Add your name: Expose how insurance companies are profiting off the climate crisis

Add your name: Expose how insurance companies are profiting off the climate crisis

Throughout the US, fires, floods, and extreme weather driving by climate change are destroying people’s homes. Rather than rising to the occasion, insurance companies are withdrawing coverage and doubling, tripling, and quadrupling rates while raking in huge profits.

The Federal Insurance Office has data that would expose how insurance companies are raising rates, limiting coverage, and denying claims due to climate change.

We need this information out from behind closed doors. People need data to make informed decisions. We need it to hold insurance companies accountable, and — most importantly — to propose solutions to our climate-driven property insurance crisis.

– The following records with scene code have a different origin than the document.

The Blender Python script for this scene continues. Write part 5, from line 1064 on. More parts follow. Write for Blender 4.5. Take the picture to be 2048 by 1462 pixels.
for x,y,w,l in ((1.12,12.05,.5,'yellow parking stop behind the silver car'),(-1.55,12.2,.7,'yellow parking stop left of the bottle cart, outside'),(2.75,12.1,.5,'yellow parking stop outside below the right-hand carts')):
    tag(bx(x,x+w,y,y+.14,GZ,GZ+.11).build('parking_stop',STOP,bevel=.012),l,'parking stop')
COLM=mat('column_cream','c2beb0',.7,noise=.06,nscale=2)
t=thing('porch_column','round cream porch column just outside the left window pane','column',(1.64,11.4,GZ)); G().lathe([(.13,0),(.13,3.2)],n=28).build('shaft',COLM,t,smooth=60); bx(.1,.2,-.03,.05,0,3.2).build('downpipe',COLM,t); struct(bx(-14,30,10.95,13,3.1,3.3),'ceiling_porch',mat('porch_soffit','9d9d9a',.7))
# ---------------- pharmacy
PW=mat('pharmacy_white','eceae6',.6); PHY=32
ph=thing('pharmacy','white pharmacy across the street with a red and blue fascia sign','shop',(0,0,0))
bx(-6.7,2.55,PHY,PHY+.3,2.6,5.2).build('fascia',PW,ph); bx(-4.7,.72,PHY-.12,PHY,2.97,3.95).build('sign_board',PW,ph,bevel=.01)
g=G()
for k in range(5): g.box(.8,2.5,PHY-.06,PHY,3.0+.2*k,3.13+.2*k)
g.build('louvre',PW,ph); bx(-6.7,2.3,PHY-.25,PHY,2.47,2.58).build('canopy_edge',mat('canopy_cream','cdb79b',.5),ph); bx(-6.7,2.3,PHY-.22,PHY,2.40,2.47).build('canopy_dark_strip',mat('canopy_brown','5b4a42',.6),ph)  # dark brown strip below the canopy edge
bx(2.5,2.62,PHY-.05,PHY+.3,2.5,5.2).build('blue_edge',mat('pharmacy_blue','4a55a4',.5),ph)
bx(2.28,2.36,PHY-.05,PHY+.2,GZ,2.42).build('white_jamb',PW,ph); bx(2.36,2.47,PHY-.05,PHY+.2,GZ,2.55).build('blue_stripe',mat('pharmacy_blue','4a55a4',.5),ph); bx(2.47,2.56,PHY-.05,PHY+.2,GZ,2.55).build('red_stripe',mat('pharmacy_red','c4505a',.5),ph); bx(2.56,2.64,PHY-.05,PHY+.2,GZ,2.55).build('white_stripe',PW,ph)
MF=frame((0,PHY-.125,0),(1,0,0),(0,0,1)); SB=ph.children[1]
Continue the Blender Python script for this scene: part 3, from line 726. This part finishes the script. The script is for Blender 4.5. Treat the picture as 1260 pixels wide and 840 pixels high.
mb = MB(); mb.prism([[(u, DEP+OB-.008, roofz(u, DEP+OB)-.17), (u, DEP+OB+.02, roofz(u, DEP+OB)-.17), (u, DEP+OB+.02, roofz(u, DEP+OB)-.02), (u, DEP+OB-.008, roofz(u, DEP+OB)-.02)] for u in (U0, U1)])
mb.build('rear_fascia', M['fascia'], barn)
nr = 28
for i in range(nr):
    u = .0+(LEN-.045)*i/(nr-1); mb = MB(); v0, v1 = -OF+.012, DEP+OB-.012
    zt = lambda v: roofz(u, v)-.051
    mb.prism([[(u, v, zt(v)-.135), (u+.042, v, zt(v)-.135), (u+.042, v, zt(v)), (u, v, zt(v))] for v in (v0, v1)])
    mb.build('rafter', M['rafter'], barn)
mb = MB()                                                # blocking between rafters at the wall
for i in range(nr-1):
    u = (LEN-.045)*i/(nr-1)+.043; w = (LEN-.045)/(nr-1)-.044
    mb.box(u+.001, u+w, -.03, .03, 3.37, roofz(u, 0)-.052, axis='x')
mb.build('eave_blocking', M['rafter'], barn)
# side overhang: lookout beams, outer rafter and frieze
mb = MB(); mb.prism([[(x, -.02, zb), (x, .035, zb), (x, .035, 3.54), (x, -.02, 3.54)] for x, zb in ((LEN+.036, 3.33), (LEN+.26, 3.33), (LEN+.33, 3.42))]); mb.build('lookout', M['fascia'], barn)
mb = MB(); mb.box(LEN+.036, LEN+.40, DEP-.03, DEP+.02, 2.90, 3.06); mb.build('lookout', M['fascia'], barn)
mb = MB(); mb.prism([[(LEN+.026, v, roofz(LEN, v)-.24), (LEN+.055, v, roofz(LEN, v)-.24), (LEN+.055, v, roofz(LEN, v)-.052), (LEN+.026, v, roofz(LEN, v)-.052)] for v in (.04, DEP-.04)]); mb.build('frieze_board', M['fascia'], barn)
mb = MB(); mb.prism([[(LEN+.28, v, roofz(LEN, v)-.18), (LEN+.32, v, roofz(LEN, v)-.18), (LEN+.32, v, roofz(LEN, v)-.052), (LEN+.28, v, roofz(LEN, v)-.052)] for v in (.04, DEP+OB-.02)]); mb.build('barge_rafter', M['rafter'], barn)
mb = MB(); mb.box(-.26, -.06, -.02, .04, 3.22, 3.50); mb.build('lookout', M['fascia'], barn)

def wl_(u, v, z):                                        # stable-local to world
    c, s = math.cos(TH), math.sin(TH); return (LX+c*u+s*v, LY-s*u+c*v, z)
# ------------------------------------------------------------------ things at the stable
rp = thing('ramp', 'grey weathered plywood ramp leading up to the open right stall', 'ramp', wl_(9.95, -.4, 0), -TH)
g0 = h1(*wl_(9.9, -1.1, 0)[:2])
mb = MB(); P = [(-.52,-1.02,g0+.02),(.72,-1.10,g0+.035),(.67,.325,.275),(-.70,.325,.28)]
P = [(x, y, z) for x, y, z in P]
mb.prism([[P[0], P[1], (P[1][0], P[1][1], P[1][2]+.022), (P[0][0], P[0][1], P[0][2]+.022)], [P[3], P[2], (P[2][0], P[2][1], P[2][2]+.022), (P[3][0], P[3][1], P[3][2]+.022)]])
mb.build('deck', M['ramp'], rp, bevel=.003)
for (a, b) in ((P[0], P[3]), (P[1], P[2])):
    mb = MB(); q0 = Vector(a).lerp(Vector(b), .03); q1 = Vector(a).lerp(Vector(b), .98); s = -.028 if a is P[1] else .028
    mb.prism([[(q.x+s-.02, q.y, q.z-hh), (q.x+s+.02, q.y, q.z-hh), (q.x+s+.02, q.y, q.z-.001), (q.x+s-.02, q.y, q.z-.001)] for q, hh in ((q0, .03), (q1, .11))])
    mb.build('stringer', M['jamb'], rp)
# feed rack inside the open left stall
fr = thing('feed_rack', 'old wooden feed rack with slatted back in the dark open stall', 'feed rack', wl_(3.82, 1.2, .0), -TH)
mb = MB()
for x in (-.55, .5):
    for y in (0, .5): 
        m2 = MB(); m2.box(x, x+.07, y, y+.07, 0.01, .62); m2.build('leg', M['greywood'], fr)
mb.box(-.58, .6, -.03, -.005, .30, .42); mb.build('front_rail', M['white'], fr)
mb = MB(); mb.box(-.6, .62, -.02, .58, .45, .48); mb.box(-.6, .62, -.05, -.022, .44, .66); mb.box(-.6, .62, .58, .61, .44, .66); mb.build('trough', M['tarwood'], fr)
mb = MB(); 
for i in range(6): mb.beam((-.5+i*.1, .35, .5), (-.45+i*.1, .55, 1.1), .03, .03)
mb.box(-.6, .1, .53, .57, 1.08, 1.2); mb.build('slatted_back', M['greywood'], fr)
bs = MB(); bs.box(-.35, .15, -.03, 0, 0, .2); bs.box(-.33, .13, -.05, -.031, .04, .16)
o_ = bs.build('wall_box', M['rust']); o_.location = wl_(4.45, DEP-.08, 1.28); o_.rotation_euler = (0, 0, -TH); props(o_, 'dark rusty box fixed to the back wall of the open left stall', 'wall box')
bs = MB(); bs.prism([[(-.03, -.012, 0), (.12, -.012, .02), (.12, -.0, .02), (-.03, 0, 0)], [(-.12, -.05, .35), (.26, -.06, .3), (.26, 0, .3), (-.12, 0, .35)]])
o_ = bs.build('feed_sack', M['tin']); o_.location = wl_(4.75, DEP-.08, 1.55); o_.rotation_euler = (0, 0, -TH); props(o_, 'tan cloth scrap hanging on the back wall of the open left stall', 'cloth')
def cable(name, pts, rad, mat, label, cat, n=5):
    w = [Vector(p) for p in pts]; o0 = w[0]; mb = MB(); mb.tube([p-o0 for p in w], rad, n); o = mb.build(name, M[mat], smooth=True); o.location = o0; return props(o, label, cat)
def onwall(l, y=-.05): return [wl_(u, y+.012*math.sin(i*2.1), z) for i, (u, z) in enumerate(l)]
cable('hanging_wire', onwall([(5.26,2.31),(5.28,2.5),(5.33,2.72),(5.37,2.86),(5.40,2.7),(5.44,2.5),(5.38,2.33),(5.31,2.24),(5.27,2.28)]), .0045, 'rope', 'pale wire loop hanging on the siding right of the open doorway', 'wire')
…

Add your name to demand the Federal Insurance Office (FIO) make data on insurance premiums and claims publicly available.

If you or your neighbors, friends, or family have a story to tell about frustrations dealing with home insurance, you can go here to share your story with Public Citizen.


To the Federal Insurance Office

The Federal Insurance Office must make data on insurance premiums and claims publicly available. People need to make informed decisions about their homes. We need the data to hold insurance companies accountable and — most importantly — to propose solutions to our climate-driven property insurance crisis.

Dear Director Seitz,

We, the undersigned individuals from across the U.S., urge you to swiftly publish data and analysis from the property and casualty market intelligence data call on the impact of climate change on insurance affordability.

People’s homes are being threatened or destroyed by more frequent and severe climate disasters, while their finances are driven to the breaking point by insurance premium increases. The public deserves data to make informed decisions about their homes. The insurance crisis is quickly spreading throughout the country, even to homes that are nowhere near a coast. Low income communities and communities of color are disproportionately exposed to wildfires and floods, putting them at high risk from insurance hikes and withdrawals.

While the Federal Insurance Office (FIO) and the National Association of Insurance Commissioners have taken an important step by collecting data, we need public data and analysis to understand the scale of the crisis and to mitigate risks to our homes and the economy.

The insurance industry is incredibly opaque. We deserve a look behind the curtain into an industry entrusted to safeguard our security, which has too often chosen to put profits over people.